* WHAT YOU SHOULD DO
Type again, exactly, the lines below from the start through the line that includes "hang(-8.6, 19.5, 2.9, 4.3, .8, .4, R(0), 'charcoal".
-- Begin --
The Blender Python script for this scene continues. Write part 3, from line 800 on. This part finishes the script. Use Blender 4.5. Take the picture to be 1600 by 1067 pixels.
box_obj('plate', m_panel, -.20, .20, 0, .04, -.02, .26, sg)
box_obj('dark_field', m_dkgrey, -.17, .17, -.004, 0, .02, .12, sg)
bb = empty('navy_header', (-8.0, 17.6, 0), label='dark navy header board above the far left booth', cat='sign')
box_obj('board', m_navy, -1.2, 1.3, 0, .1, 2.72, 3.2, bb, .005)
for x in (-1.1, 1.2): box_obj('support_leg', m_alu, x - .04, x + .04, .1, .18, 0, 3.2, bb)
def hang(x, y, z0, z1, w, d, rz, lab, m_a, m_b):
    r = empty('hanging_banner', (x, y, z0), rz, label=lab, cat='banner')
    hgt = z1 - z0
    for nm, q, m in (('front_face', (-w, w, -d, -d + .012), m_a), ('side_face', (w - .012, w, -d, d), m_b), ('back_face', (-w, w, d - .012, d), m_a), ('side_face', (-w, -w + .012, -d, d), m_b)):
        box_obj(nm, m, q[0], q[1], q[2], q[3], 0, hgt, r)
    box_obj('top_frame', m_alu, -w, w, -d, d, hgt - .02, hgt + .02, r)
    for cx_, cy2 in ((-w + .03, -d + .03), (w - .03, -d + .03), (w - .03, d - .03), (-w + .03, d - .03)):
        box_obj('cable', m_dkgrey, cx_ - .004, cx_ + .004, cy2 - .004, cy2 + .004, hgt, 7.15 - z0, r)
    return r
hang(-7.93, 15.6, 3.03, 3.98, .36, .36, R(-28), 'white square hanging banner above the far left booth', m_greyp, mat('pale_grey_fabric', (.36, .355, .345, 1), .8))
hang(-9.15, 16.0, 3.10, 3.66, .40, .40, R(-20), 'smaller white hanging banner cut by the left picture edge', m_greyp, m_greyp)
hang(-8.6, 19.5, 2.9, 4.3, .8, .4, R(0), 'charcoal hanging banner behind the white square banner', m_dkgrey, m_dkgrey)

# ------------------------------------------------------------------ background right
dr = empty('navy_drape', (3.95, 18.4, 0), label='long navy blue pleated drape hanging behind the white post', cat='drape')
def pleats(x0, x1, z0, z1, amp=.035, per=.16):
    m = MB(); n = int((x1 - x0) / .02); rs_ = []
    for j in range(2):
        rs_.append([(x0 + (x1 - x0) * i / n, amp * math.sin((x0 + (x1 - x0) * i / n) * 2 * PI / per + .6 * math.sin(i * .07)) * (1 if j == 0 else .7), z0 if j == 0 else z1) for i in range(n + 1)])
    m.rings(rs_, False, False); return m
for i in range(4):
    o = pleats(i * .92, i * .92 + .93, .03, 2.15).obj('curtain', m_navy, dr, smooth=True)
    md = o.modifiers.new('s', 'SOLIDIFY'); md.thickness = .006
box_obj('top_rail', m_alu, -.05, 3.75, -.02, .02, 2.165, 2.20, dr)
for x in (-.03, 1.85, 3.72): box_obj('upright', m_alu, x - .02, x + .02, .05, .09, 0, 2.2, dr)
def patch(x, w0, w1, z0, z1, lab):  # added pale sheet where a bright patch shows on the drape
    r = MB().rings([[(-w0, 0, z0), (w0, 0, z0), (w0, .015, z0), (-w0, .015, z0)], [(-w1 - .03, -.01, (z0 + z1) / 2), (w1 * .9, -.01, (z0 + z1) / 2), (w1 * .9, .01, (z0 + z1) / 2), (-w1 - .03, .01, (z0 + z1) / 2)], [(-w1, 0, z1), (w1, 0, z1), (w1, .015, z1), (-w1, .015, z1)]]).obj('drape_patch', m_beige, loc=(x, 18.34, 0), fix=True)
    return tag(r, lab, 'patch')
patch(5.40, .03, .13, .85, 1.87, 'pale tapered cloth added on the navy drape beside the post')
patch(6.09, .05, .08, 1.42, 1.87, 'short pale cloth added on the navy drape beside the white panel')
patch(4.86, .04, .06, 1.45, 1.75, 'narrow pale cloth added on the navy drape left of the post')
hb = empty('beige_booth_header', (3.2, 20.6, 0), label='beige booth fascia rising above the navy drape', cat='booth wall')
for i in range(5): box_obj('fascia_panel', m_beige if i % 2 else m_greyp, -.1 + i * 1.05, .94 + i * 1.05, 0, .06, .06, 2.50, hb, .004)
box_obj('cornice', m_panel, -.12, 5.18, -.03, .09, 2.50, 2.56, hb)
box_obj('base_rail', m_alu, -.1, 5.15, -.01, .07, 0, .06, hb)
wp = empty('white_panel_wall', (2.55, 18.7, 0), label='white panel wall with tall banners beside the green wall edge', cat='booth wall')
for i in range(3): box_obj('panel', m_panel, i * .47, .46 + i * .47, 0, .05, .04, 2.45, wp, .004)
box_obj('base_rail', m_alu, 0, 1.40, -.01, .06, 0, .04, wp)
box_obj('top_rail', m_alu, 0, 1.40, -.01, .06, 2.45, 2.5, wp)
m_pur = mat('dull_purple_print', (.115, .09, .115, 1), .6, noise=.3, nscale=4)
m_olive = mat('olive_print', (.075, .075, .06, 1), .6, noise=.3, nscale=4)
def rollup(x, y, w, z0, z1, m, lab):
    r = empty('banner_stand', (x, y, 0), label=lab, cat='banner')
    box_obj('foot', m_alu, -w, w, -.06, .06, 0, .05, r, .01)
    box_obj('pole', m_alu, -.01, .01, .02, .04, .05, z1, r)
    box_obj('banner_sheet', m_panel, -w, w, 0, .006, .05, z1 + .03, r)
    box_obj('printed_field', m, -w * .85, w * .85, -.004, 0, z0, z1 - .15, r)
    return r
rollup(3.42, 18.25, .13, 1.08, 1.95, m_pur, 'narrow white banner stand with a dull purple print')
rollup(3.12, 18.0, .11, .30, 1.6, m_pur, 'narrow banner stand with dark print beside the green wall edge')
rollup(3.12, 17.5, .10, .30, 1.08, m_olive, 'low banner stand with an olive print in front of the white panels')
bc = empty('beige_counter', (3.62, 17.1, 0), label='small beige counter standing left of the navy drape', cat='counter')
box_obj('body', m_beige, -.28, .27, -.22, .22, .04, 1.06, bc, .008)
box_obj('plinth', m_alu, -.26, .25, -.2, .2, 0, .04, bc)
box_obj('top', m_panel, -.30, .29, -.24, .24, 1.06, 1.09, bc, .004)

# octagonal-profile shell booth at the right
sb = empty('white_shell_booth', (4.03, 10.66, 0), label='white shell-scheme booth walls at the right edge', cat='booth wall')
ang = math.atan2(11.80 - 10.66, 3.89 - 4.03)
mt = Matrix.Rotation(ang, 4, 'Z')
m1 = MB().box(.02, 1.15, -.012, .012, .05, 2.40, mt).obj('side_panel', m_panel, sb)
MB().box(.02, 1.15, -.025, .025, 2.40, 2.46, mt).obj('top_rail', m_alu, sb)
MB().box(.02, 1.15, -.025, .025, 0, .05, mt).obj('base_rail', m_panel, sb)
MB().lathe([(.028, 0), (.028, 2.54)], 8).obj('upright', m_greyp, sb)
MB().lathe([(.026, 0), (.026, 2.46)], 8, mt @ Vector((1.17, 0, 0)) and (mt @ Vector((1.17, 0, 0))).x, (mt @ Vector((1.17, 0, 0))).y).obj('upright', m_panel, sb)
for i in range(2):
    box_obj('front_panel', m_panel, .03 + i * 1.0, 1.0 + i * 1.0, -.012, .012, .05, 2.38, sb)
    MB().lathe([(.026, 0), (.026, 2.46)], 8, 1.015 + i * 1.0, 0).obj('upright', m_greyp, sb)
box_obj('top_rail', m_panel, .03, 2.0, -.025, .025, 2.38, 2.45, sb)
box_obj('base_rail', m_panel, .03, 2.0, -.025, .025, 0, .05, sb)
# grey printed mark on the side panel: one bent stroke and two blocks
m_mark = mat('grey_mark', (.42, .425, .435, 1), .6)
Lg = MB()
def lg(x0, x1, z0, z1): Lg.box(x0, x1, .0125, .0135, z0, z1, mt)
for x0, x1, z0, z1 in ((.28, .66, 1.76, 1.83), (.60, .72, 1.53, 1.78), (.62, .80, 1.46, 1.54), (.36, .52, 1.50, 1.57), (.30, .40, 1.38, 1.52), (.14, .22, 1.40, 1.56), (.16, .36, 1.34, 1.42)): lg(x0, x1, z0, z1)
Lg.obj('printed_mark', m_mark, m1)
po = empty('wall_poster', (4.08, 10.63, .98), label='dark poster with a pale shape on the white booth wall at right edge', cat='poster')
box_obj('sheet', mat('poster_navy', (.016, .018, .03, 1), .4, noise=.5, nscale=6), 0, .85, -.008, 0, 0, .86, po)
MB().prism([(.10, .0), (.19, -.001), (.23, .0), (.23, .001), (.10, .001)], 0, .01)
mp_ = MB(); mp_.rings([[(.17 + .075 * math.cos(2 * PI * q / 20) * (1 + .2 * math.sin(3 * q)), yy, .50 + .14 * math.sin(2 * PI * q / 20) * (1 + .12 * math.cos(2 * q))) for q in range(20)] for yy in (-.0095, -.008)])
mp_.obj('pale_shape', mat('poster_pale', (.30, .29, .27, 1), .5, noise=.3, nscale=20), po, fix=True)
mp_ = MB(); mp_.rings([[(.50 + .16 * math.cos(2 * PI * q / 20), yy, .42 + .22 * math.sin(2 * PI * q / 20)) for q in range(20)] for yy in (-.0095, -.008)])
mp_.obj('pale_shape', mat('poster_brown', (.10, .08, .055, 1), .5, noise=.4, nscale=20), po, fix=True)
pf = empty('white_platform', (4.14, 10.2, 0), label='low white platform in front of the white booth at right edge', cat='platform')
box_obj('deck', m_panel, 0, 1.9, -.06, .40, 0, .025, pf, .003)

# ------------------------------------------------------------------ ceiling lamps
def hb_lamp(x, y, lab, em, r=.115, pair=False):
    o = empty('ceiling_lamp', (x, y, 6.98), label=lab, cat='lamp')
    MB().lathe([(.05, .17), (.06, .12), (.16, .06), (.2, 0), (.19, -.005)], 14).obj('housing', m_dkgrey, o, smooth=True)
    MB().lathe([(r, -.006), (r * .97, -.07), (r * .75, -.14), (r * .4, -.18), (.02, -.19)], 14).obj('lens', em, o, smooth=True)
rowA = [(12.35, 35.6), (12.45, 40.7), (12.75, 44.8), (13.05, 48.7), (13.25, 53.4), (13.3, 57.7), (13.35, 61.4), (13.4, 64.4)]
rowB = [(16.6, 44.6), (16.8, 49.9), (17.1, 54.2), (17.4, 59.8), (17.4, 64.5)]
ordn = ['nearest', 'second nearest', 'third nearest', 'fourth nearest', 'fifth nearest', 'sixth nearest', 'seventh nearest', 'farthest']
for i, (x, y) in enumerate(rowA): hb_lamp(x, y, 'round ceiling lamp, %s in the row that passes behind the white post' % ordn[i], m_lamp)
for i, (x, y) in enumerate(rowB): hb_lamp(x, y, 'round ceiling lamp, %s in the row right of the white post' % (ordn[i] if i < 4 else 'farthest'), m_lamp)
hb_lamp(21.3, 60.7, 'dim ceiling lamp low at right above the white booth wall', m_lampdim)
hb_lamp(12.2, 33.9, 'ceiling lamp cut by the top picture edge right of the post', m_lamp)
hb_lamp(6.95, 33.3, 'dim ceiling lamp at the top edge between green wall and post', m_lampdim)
-- End --
* SOLUTION FOR THIS TASK
The Blender Python script for this scene continues. Write part 3, from line 800 on. This part finishes the script. Use Blender 4.5. Take the picture to be 1600 by 1067 pixels.
box_obj('plate', m_panel, -.20, .20, 0, .04, -.02, .26, sg)
box_obj('dark_field', m_dkgrey, -.17, .17, -.004, 0, .02, .12, sg)
bb = empty('navy_header', (-8.0, 17.6, 0), label='dark navy header board above the far left booth', cat='sign')
box_obj('board', m_navy, -1.2, 1.3, 0, .1, 2.72, 3.2, bb, .005)
for x in (-1.1, 1.2): box_obj('support_leg', m_alu, x - .04, x + .04, .1, .18, 0, 3.2, bb)
def hang(x, y, z0, z1, w, d, rz, lab, m_a, m_b):
    r = empty('hanging_banner', (x, y, z0), rz, label=lab, cat='banner')
    hgt = z1 - z0
    for nm, q, m in (('front_face', (-w, w, -d, -d + .012), m_a), ('side_face', (w - .012, w, -d, d), m_b), ('back_face', (-w, w, d - .012, d), m_a), ('side_face', (-w, -w + .012, -d, d), m_b)):
        box_obj(nm, m, q[0], q[1], q[2], q[3], 0, hgt, r)
    box_obj('top_frame', m_alu, -w, w, -d, d, hgt - .02, hgt + .02, r)
    for cx_, cy2 in ((-w + .03, -d + .03), (w - .03, -d + .03), (w - .03, d - .03), (-w + .03, d - .03)):
        box_obj('cable', m_dkgrey, cx_ - .004, cx_ + .004, cy2 - .004, cy2 + .004, hgt, 7.15 - z0, r)
    return r
hang(-7.93, 15.6, 3.03, 3.98, .36, .36, R(-28), 'white square hanging banner above the far left booth', m_greyp, mat('pale_grey_fabric', (.36, .355, .345, 1), .8))
hang(-9.15, 16.0, 3.10, 3.66, .40, .40, R(-20), 'smaller white hanging banner cut by the left picture edge', m_greyp, m_greyp)
hang(-8.6, 19.5, 2.9, 4.3, .8, .4, R(0), 'charcoal hanging banner behind the white square banner', m_dkgrey, m_dkgrey)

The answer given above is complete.